Lam Akol resigns from South Sudan govt, says peace deal is over

Dr Lam Akol Ajawin, Minister of Agriculture and Food Security in the South Sudanese cabinet, has resigned his position saying that “there is no more peace agreement to implement in Juba.” 

Dr Lam Akol Ajawin, Minister of Agriculture and Food Security in the South Sudanese cabinet, has resigned his position saying that “there is no more peace agreement to implement in Juba.” 

Lam was one of two members of the non-armed opposition parties to be appointed to ministerial positions in the Transitional Government of National Unity under the terms of the peace deal signed last August. 

The ‘unity’ government is showing more signs of fractures with the departure of SPLM-IO Chairman Riek Machar from Juba with several other officials and now Lam Akol’s resignation.

The National Alliance chairman in his resignation statement blamed President Salva Kiir for dealing a “final blow” to the peace deal by his actions since the first week of July “culminating in the military attack on the First Vice President, dislodging him from Juba and invoking his absence to fill his position with a person of his choice in the name of SPLM-IO.” 

“One cannot with a clear conscience serve under such a regime,” the minister wrote.

Lam cited other violations of the peace deal including the creation of 28 states, delays in forming the transitional assembly, obstructions of ceasefire monitors, and “ethnic-oriented killings in Rjaa, Wau and other ares in Equatoria, [and] refusing to lift the state of emergency.”

The outgoing agriculture minister condemned and mocked the president’s decision to replace Machar with his top lieutenant Taban Deng as first vice president, calling Taban Deng a ‘poodle.’

Lam pointed to the violence last month in Juba as marking the end of the security arrangements of the peace deal. “History teaches us that whenever the security arrangements of any peace agreement collapse the whole agreement collapses,” he said. 

The minister has also resigned his position within the non-armed opposition National Alliance and the Democratic Change party, saying that there is “no free political space in Juba.”

Lam Akol, who never endorsed the use of violence during the 2014-2015 period of the civil war, now hints at the possibility of joining the armed opposition, though in his statement he did not specifically say he would do so. He disclosed, “We are consulting with like-minded compatriots so as to build a broad national front to lead our relentless effort to save our country… The people of South Sudan will not sand more of a callous, totalitarian and ethnio-centric regime that seems to thrive on the suffering of its own people.” 

Sources confirmed to Radio Tamazuj prior to Lam’s departure that opposition groups are organizing to form a new coalition to battle the Kiir government after the breakup of the SPLM/SPLM-IO government, though the details of these efforts are yet to be reported. 

In Juba, meanwhile, Kornilo Kon, the head of the National Alliancein Juba, confirmed to Radio Tamazuj that his former boss Dr.

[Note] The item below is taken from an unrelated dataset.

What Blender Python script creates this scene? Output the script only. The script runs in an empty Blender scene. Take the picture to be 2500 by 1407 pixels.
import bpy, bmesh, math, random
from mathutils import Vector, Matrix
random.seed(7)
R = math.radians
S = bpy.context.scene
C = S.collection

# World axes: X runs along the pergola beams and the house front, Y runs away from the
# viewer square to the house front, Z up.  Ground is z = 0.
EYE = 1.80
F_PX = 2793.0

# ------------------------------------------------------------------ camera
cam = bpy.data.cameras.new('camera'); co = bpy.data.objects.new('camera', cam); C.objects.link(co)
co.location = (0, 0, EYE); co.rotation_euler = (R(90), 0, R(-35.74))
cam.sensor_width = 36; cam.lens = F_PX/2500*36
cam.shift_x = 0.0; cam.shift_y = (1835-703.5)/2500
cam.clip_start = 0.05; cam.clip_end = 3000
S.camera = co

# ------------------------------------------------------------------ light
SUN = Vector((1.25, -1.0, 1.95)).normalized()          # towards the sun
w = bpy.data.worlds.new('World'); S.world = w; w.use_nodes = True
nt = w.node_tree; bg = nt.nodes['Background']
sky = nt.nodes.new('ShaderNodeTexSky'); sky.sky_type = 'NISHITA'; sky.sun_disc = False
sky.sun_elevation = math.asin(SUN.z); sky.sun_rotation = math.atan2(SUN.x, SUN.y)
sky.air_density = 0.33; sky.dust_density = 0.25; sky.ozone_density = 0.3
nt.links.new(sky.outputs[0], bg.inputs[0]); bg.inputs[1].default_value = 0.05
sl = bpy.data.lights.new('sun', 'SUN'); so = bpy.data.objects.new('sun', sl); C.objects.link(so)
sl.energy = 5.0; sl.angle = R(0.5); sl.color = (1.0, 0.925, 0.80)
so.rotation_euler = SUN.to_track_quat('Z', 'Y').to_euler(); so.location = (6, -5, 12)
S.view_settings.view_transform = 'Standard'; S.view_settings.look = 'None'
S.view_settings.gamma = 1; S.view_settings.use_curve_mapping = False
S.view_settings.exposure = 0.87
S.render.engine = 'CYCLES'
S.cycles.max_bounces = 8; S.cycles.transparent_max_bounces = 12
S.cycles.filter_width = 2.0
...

Lam Akol submitted his resignation on Monday to the party members after consultation.

He said that the party members have accepted his resignation and appointed immediately a new leader. Meanwhile, they plan tomorrow to nominate someone from their ranks to replace Lam in the cabinet as agriculture minister.

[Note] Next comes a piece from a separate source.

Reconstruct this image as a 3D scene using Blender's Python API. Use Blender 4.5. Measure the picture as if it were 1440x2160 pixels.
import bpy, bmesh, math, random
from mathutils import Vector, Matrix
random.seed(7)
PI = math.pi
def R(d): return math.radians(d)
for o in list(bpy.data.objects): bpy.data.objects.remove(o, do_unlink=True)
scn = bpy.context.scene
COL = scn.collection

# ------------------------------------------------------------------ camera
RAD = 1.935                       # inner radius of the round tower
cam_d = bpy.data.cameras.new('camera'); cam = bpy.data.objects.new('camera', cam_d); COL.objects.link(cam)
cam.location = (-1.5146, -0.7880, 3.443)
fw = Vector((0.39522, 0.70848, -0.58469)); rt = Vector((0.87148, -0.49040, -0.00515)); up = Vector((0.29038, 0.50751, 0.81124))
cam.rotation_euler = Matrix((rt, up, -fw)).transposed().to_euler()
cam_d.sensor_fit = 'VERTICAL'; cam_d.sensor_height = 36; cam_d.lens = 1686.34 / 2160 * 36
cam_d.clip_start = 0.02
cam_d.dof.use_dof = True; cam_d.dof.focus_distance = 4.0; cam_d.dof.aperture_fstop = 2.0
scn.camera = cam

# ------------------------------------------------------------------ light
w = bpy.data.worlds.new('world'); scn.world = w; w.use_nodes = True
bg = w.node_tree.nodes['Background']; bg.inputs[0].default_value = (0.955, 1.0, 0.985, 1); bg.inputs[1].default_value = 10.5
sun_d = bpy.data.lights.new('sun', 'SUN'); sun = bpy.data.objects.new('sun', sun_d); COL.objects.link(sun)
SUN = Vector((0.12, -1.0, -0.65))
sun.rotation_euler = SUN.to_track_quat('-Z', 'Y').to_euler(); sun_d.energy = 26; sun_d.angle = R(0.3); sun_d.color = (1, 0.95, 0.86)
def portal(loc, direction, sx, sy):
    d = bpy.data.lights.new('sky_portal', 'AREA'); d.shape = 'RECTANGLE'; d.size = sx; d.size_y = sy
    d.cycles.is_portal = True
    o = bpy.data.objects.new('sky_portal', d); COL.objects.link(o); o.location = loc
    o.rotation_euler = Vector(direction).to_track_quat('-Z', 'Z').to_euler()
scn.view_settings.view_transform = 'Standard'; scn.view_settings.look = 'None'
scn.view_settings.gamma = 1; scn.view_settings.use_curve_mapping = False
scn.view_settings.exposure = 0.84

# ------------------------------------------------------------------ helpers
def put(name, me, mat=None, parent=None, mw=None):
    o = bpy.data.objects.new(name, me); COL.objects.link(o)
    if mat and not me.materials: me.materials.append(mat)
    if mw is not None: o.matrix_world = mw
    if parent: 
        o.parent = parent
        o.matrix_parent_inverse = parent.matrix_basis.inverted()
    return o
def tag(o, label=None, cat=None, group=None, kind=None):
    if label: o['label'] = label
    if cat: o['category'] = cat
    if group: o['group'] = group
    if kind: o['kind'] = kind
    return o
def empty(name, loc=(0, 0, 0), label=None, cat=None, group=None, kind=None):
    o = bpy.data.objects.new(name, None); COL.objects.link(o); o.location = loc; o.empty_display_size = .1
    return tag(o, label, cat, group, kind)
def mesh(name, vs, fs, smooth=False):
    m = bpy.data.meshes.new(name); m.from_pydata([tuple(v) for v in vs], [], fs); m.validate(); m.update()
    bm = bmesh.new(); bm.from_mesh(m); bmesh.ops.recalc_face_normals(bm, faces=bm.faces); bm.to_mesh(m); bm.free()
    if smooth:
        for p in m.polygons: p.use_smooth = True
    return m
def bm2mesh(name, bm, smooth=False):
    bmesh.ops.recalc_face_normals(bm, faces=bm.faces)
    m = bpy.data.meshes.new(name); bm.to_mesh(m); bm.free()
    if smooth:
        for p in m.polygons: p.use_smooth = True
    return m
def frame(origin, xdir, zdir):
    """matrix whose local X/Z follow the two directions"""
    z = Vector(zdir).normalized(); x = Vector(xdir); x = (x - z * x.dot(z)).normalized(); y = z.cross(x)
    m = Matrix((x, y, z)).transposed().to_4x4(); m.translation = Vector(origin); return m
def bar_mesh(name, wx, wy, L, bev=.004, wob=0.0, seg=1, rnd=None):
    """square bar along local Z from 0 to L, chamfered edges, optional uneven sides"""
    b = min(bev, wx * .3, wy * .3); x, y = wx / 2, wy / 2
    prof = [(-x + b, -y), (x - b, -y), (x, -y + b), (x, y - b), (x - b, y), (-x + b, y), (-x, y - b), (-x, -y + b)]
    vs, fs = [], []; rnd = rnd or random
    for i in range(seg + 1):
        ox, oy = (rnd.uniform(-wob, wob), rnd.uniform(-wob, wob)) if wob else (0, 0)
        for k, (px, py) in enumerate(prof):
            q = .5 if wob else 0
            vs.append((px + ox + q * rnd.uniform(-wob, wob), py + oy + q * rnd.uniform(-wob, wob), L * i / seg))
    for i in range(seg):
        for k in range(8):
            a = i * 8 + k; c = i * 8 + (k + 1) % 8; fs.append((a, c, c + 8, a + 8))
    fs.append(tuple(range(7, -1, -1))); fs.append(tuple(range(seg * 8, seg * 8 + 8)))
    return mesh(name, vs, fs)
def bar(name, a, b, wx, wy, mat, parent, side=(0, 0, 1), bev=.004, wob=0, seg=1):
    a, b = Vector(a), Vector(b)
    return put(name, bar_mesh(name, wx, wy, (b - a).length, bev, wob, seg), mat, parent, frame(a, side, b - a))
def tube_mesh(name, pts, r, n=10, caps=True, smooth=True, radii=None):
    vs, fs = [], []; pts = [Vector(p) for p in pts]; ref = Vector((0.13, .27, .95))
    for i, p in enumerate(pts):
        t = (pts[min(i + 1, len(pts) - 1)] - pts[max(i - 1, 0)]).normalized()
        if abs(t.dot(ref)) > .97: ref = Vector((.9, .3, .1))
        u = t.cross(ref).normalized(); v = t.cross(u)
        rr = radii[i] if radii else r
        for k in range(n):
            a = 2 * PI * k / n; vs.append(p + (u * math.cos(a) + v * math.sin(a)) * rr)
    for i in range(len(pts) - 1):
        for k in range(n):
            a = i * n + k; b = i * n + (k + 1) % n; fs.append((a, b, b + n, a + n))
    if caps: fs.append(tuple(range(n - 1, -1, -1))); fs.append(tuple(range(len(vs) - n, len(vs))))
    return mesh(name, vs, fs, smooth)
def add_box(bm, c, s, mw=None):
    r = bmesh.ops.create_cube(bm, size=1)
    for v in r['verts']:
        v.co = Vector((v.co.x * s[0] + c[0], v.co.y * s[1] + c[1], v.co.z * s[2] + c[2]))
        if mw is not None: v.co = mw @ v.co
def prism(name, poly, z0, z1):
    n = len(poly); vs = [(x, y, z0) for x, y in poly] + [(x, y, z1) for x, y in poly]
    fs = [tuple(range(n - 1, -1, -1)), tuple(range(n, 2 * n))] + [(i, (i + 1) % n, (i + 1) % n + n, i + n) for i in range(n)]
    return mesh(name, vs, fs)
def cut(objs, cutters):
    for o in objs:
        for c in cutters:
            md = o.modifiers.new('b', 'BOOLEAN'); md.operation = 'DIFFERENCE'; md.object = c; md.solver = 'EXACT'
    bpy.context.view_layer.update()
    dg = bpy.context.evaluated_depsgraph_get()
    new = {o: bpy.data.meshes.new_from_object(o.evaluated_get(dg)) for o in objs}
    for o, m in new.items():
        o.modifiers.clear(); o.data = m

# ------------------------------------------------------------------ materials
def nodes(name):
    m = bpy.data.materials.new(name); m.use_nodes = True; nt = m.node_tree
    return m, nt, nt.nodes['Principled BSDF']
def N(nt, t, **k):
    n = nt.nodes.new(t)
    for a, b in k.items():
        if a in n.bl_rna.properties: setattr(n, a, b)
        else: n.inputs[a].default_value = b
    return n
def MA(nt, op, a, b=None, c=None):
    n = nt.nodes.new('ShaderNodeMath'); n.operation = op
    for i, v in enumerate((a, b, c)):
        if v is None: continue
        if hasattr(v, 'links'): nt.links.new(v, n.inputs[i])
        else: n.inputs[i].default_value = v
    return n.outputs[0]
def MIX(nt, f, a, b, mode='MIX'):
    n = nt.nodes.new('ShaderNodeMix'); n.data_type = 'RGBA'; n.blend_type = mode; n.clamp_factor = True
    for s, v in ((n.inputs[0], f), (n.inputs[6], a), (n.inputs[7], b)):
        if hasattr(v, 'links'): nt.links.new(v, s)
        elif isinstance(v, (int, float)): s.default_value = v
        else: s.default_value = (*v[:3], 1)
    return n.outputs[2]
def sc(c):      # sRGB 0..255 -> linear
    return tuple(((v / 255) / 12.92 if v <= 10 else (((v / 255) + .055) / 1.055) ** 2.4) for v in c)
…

Meanwhile, guarantors of the South Sudanese peace deal, which include East African nations, China and Western powers, met in Khartoum on Sunday to discuss the situation of the transitional government after the July violence and the removal of Machar. 

Festus Mogae, Joint Monitoring and Evaluation Commission Chairman, urged the guarantors to “do everything… to prevent a relapse into full-scale war and salvage the Agreement.” 

But Lam Akol called the guarantors “impotent” to ensure that Kiir respected the agreement, “a situation that emboldened him more to dishonour the agreement.” 

“The agreement was the only hope to save our country from the abyss. Yet, Kiir has opted to leap into the dark. This is the worst nightmare for the people of South Sudan,” said the former minister.